Tuesday, April 22, 2008

Nas- pushing the envelope with the N word



After getting plenty of fans peeved when he laid flowers on hip-hop's grave last time, rapper Nas is pushing buttons again by resurrecting the N word even after it seemed to get buried in the backlash against Michael Richards' racist remarks. His new single "Be A Nigger Too" takes off from the old Dr. Pepper ad ("wouldn't you like to be a Pepper too?"), with proudly anti-PC lyrics. Like Lenny Bruce before him, he knows the power of harmful words and tries to deconstruct them, even if it means he'll take heat for it (which he has already).

After starting out by announcing "Real niggers are back on the radio" (which is funny because something like this wouldn't be played on the radio), he pardons himself for Islam, brushes off criticism of the NAACP and frames the inner-racial conflict as: "Fighting in public in front of these arrogant fascists/they love it." Is he mad at Eminem for dropping the N word? Nope, he says "we all black within," which you can take to mean the hip-hop community or maybe even something wider about humanity.
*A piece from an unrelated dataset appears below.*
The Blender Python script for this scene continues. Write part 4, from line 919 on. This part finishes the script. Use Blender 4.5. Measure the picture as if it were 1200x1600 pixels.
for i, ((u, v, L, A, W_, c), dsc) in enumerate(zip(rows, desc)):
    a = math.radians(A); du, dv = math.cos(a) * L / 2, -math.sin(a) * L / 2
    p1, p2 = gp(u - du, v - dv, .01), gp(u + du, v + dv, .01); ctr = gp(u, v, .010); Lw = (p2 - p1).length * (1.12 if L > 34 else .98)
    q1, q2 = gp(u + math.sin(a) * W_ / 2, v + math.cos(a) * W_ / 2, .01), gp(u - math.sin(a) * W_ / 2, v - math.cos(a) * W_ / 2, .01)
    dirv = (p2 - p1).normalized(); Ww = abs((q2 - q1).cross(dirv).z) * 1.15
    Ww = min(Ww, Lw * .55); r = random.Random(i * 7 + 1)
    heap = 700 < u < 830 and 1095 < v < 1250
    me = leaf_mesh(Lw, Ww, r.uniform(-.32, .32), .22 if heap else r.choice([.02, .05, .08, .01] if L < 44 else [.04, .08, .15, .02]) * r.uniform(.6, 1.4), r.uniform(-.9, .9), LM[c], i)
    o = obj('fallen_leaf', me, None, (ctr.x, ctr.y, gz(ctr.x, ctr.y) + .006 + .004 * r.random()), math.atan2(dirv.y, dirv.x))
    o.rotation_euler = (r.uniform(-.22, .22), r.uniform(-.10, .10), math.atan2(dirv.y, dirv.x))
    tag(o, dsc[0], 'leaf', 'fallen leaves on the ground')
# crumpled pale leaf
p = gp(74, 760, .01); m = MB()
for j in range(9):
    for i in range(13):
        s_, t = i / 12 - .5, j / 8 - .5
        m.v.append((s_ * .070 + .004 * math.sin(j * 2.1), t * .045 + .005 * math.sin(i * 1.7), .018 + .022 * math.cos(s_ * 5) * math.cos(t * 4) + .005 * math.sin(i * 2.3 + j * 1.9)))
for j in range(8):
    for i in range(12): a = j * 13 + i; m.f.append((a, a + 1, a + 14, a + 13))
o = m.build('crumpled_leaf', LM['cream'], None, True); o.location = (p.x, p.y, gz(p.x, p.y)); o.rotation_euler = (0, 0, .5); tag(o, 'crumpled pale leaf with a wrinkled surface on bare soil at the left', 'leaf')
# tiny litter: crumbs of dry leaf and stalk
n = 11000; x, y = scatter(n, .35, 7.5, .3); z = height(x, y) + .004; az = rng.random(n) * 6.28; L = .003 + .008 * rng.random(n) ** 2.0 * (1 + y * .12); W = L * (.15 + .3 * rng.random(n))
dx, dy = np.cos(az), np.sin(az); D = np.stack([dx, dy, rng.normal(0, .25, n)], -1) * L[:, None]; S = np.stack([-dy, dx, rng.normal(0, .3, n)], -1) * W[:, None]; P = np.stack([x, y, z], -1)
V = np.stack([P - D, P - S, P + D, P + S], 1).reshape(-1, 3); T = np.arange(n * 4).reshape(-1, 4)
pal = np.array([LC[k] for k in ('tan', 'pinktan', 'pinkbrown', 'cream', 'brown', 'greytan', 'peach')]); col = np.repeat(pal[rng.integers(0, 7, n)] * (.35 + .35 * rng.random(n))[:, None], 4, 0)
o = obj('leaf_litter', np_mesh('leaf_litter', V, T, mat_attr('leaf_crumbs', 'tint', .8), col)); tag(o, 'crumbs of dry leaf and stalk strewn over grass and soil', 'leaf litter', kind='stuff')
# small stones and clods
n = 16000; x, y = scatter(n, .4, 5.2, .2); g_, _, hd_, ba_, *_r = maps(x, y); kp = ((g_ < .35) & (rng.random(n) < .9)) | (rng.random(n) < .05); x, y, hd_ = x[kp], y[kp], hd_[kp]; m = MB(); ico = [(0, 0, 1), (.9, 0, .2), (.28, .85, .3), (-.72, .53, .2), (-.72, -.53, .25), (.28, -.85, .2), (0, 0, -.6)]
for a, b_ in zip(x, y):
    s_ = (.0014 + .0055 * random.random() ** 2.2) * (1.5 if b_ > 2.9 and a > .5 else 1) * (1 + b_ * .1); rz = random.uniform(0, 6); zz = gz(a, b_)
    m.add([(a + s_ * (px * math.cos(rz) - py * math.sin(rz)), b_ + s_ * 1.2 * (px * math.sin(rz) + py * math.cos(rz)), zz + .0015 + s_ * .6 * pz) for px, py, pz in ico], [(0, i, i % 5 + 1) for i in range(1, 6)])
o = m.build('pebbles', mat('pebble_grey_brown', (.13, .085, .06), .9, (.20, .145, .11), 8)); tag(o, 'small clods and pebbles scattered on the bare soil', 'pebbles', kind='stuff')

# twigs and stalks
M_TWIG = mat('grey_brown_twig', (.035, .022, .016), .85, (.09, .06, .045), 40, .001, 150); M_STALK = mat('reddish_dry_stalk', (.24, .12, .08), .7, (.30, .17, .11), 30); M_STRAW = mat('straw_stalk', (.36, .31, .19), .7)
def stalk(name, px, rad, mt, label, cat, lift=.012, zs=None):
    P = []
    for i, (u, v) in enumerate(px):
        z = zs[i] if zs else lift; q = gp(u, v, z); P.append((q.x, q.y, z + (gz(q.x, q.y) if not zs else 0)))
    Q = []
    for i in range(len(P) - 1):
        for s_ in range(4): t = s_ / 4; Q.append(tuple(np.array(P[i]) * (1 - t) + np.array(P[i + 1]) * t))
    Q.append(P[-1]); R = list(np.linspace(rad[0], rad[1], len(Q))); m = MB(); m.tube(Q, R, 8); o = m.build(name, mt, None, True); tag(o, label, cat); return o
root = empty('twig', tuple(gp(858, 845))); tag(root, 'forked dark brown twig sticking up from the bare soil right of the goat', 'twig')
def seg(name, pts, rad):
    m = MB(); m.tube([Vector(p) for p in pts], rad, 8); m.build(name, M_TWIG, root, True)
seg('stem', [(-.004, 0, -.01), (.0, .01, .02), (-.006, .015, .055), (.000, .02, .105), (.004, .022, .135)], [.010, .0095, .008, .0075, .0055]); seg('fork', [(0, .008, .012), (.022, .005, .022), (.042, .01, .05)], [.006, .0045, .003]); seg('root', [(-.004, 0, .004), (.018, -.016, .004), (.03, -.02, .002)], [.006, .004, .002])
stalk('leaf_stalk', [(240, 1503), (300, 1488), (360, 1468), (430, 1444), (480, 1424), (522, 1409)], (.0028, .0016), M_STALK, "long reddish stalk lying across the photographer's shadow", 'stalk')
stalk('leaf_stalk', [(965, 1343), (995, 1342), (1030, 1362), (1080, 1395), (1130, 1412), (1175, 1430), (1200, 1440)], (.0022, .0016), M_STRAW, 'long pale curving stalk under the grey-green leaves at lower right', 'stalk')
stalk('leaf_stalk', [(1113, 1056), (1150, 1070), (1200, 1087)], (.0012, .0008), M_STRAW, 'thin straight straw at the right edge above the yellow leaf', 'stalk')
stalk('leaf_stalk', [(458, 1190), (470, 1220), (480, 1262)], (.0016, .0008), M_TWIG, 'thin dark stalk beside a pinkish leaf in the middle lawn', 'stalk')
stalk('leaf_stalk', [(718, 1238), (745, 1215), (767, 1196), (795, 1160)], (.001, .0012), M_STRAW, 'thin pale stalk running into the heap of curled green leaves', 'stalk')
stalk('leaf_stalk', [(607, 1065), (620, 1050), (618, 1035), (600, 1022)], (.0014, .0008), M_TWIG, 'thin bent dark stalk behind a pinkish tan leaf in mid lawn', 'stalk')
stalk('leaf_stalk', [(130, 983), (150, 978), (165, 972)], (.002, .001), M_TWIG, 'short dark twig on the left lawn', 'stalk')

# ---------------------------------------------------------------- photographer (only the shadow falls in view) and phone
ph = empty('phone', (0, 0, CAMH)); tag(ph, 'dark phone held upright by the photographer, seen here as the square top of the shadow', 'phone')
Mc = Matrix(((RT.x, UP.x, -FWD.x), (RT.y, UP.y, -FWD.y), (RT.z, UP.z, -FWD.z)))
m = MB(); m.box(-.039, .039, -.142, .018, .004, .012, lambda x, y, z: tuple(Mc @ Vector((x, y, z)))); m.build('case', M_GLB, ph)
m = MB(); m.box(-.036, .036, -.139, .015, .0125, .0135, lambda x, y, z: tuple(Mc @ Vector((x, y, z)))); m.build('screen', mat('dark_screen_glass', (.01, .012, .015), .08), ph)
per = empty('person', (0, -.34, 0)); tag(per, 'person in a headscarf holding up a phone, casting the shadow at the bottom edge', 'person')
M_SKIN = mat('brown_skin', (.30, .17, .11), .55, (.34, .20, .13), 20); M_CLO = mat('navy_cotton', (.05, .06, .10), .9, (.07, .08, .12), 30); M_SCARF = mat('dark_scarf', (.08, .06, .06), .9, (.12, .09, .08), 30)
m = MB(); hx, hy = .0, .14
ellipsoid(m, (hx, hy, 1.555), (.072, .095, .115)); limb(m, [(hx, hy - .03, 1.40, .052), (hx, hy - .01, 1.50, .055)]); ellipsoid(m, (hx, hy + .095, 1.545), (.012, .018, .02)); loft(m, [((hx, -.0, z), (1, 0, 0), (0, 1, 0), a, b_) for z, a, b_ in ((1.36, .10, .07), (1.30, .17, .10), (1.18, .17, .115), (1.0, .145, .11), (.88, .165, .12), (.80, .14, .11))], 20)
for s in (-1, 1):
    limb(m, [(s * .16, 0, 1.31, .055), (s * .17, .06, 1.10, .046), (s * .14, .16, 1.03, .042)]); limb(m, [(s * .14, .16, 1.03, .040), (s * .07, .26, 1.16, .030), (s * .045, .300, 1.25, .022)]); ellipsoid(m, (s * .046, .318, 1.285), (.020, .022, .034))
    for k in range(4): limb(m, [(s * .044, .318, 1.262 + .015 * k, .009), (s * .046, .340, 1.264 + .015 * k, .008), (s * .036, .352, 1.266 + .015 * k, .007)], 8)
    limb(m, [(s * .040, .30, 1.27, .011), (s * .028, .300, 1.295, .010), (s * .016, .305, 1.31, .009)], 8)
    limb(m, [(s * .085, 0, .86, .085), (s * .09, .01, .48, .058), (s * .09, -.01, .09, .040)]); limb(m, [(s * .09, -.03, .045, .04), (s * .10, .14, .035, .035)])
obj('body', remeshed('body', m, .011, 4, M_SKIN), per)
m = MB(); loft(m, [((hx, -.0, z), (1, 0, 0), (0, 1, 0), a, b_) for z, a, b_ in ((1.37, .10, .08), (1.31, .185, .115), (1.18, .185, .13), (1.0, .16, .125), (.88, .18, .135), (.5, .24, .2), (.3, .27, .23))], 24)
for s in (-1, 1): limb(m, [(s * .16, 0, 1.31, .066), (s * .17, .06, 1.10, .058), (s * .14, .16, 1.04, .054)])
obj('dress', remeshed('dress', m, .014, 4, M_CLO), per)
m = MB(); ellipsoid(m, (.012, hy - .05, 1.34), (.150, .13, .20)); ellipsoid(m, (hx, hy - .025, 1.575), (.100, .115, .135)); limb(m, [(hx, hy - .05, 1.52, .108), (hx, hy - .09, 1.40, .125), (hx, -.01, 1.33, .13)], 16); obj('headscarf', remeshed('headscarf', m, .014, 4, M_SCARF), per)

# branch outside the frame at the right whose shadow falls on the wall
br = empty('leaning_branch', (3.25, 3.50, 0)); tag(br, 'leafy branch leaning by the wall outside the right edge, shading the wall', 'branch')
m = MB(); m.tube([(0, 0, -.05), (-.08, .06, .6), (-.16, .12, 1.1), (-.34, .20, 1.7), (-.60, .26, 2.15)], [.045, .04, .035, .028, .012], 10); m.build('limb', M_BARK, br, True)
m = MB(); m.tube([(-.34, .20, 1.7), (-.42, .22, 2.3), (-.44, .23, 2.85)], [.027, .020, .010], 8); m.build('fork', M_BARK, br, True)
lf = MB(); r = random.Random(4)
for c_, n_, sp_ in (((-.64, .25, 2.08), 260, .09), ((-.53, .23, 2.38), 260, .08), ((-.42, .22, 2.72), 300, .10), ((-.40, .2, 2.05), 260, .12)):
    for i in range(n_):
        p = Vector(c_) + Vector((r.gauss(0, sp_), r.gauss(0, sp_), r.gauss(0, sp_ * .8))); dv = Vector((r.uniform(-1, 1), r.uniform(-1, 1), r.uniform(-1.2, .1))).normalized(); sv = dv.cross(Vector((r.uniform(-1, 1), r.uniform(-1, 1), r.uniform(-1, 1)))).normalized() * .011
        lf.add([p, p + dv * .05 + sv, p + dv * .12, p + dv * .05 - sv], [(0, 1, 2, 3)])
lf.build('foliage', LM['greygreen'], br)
Then comes the really un-PC stuff, which you can take in a number of ways. Nas talks about showing off his cars and bling and getting rich off the N word (and telling critics to pucker up at his crotch)- maybe he's spitting in face of the PC police or maybe he's also thumbing his nose at rappers who blindly spew out the N word.

But then after copping the Pepper theme ("I'm a nigger, he's a nigger, she's a nigger, we some niggers, wouldn't you like to be a nigger too?"), he ups the ante:

"To all my kike niggers, spic niggers, guinea niggers, chink niggers, that's right/you're all my niggers too"

If that's not pissing on political correctness, I don't know what is. And as much as I hate derogatory, racist terms like those (I'm Jewish myself), I also think that Nas is shoving our face in our own still-racist society to say that we're not over it yet and we still have issues to deal with, much like Barack Obama tried to tell the nation after the Reverend Wright controversy. Or you can take that as Nas trying to juice some controversy by throwing around racial epithets.

But to Nas's credit, he doesn't leave it there either. To anyone who admires hard-ass rappers and wants to be like them, he has a message too.

"They like to strangle niggers, blame the niggers, shooting niggers, hanging niggers/still you want to be a nigger too?"

The reaction to this single has been ranging from excitement that Nas is back to anger over his controversial lyrics and the feeling that he's trying to stir up trouble again. Even if you don't agree with everything that he's saying, he's not only got a right to say it but he's also brave for diving into the murky waters surrounding these controversies about race and semantics. It'll be interesting to see if fans follow him there and think about what he's saying too.

When he proclaimed "Hip Hop is Dead," there was a lot of anger, followed by a lot of soul-searching. Maybe the same will happen here.